Appellant heeft niet aannemelijk gemaakt dat zijn beperkingen door de verzekeringsarts zijn onderschat. Dat blijkt ook niet uit de verklaring van de radioloog dr. Benaïssa van
24 augustus 2011. Zoals ook door de rechtbank is overwogen, komt uit deze verklaring naar voren dat bij appellant sprake is van een kleine vernauwing van de discus, posterieur, bij C5/C6 en C6/C7, waarbij als conclusie is gemeld: “Afwezigheid van discale hernia of aantoonbaar nauw nekwervelkanaal”. De rechtbank kan dan ook worden gevolgd in haar oordeel dat de door deze radioloog beschreven geringe afwijking niet leidt tot ernstiger beperkingen dan door de verzekeringsarts zijn vastgesteld.
4.3.
Ook de verwijsbrief van neuroloog De Lau van 11 april 2012 leidt niet tot de conclusie dat de beperkingen van appellant door de verzekeringsarts niet juist zijn vastgesteld, nu de daarin vermelde klachten bij de verzekeringsarts bekend waren.
4.4.
Ten slotte kan ook uit het door appellant in hoger beroep overgelegde besluit van 4 april 2013, waarbij appellant - kort samengevat - voor een half jaar is ontheven van de sollicitatieplicht, niet leiden tot de conclusie dat het hoger beroep slaagt, reeds omdat aan dit besluit geen medisch onderzoek ten grondslag ligt, maar, zoals door appellant ter zitting is toegelicht, enkel is gebaseerd op een advies van de klantmanager.
4.5.
Uit 4.1 tot en met 4.4 volgt dat het hoger beroep niet slaagt.
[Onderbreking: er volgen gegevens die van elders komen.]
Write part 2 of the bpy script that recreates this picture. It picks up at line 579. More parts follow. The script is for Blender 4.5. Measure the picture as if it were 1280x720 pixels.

De aangevallen uitsprak komt voor bevestiging in aanmerking.
5.
Voor een veroordeling in de proceskosten bestaat geen aanleiding.

BESLISSING

De Centrale Raad van Beroep bevestigt de aangevallen uitspraak.
Deze uitspraak is gedaan door J.P.M. Zeijen, in tegenwoordigheid van E. Heemsbergen als griffier. De beslissing is uitgesproken in het openbaar op 30 juli 2013.